Autor original: Julio Cesar Brazil

Seção original: Artigos de opinião

Claudia Cabral*

Recentemente, um grupo expressivo formado por representantes dos ministérios da Justiça e da Previdência Social, do Conselho Nacional dos Direitos da Criança e do Adolescente (CONANDA), do Conselho Nacional de Assistência Social (CNAS), da Associação Brasileira de Magistrados e Promotores de Justiça (ABMP), da UNICEF e de Organizações Não-Governamentais criou o Comitê para Reordenamento da Rede Nacional de Abrigos. Acredito que poucos leitores compreenderiam o que isto quer dizer, a importância desta iniciativa. Talvez acreditem que, ao falarmos em abrigo, estamos falando em orfanatos, aquelas instituições com crianças abandonadas, sem família, que merecem visitas no Natal.

A opinião pública, em sua grande maioria, acredita que todas essas crianças poderiam ser adotadas e que só a burocracia da justiça impede a solução do problema. Vale esclarecer que menos de 30% das crianças ali abrigadas estão disponíveis para adoção. A maioria poderia estar de volta ao convívio familiar se lhes fosse proporcionado esse direito.

Hoje, só no Rio de Janeiro, existem aproximadamente 180 instituições de abrigo. No Brasil, a rede parece atingir mais de 1.000 instituições. É esse número exato que precisamos levantar. Qual o total de abrigos existentes no Brasil? Qual o número de crianças abrigadas? Quantas têm condições de retorno à família de origem? Quantas estão em cadastro de adoção? O comitê criado tem por função justamente provocar a atualização da rede de instituições sociais que acolhem crianças e adolescentes afastados de suas famílias.

Inúmeras pesquisas têm comprovado a importância de se investir em políticas públicas que fortaleçam o papel da família. Para substituir os abrigos, projetos alternativos estão surgindo, sempre no sentido de se investir na competência dos pais ou de promover a autonomia dos jovens adultos. Exemplos como os dos projetos Família Acolhedora e República, da Prefeitura do Rio de Janeiro, em parceria com ONGs, têm comprovado maiores possibilidades de reversão do quadro de violência doméstica e exclusão social.
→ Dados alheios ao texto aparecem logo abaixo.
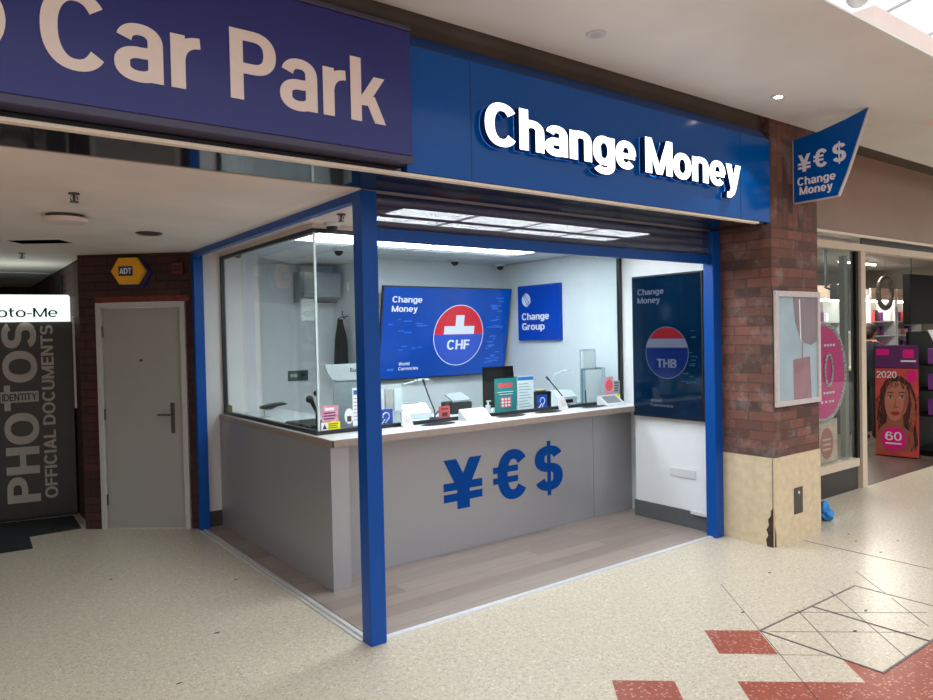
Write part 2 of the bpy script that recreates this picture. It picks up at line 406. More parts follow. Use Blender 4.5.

Esses projetos merecem investimento, mas o desafio é o de mudar a mentalidade da sociedade que ainda acredita e investe na caridade dos orfanatos. Só para ilustrar, em 2002 houve votação para eleger os integrantes dos conselhos tutelares, uma instância que responde pela proteção às crianças e adolescentes de sua região. É um órgão composto por representantes da sociedade civil eleitos pela população e que assumem grande importância no sistema de atendimento à criança e adolescência. No Rio de Janeiro, menos de 1% da população votou para renovação do quadro de 50 Conselheiros Tutelares para as dez Regiões Administrativas do Município.

Este indicador aponta para uma necessidade urgente de investimentos não só na rede nacional de abrigos como também na rede local de conscientização da sociedade civil por um reordenamento no sistema de proteção à criança e adolescente realmente participativo. Precisamos dar instrumentos à população para refletir sobre sua contribuição menos caritativa e mais estrutural, participando de forma ativa e crítica na transformação desse sistema assistencial que ainda perpetua as diferenças.


* Claudia Cabral é psicóloga e diretora executiva da Associação Brasileira Terra dos Homens (ABTH). O texto é um resumo do que é abordado na cartilha "Do Abrigo à Família", lançada no dia 10 de dezembro pela instituição.